The Visual Connection to My Students
For years now I have noticed that my students are especially interested in the information from non- traditional educational channels; visual and auditory information are often more welcome than academic texts from their books. The reason, we have experienced a shift in the methods that young people process information these days.
The thinking process itself has been a big question both in education and in philosophy. As an educator it can be difficult to teach students critical thinking skills and also have students relate to the subjects being covered. There is no student who cannot think, true but, there are many we have to help. Since many students rather watch or listen than read text from a book, educators have to be creative in how we present material to our students. Therefore, engaging and visual storytelling becomes a necessary resource in the classroom.
The linking of remembrance, thinking and the practice of relating to others might explain why we usually find stories such useful and thought provoking tools in education. When remembering we use our imagination, when listening to, watching or acting out a story we do the same or something very similar. When we listen to life-stories of other people, of strangers, we imagine their memories, we make a bond with the life of ‘the other’ and doing so changes our perception of reality by which we are forced to think.
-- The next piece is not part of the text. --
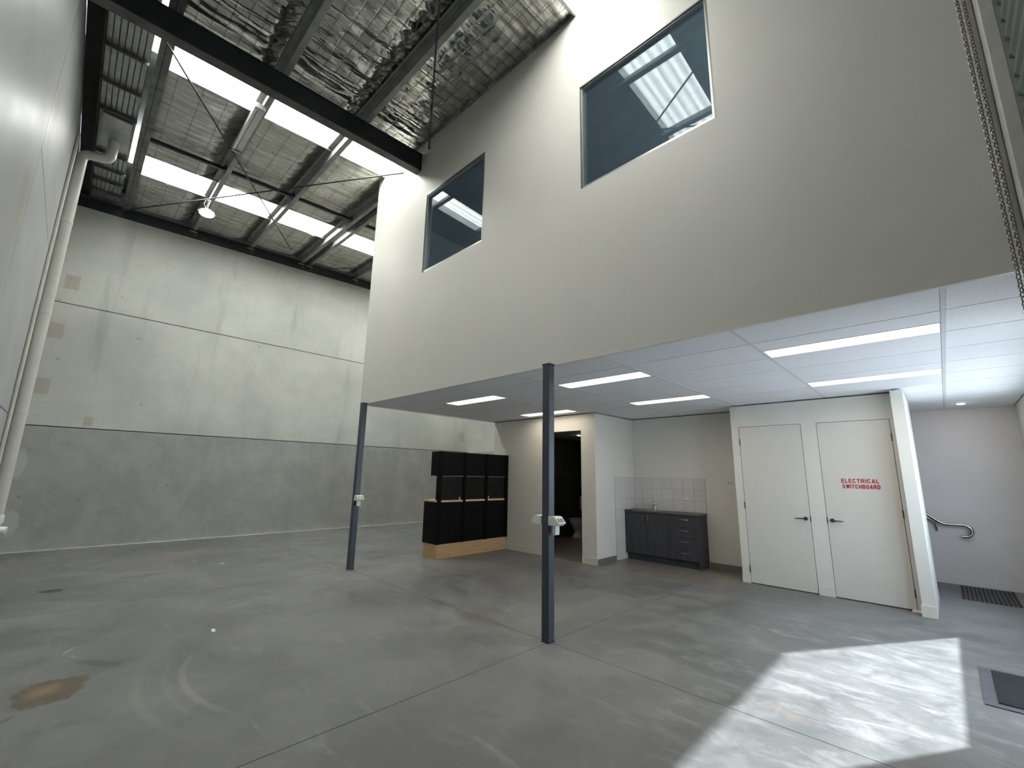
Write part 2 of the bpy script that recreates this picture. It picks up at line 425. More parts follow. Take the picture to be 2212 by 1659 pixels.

Although fictional characters can be significant and serve as role models, in this context we should look for real people because they have a deeper impact on the life and on the viewer. Remembrance makes you become a thinker, social remembrance makes you become a thinking individual in a social context – in both cases people are more likely to make decisions while keeping their responsibility in mind; both for themselves and for the society. Social remembrance starts with the memory of individuals.
The previous sentence might as well be a motto of the USC Shoah Foundation. The Institute was created to preserve the memory of the eyewitness to the Shoah.
The immense work they did over the past 20 years has resulted in the Visual History Archive with 53, 000 testimonies all digitalized, catalogued and indexed. The wonderful news is that this immense material can be used by teachers for educational purposes all over the world.
When I participated in the Teaching with Testimony workshop in 2013, I felt that these interviews could be excellent for my students. Since, in my experience, students are almost instantly bonded with the person on the screen, and the story of another man urges them to think and to discuss questions that might not be so appealing for them if they read about them in a textbook. Audio visual interviews somehow make the problems alive, forcing the students to share their ideas about them.
I think it is extremely important for students to come in primary contact with stories during their studies. By stories I mean the stories of people preferably told by themselves. A story told by its ‘owner’ shows the listener the true nature of that other human being, makes it possible for the listener to relate to and get somehow connected to that person and through the light of the story to see behind; to see history behind the life of just one person.
By listening to a story of a human being we are likely to change. We will relive their memories, process the information they share with us, internalize their experience, and start thinking. Whatever the thought that is generated is not really important since it is the process of thinking that is in the focus of our attention, and that makes our life meaningful.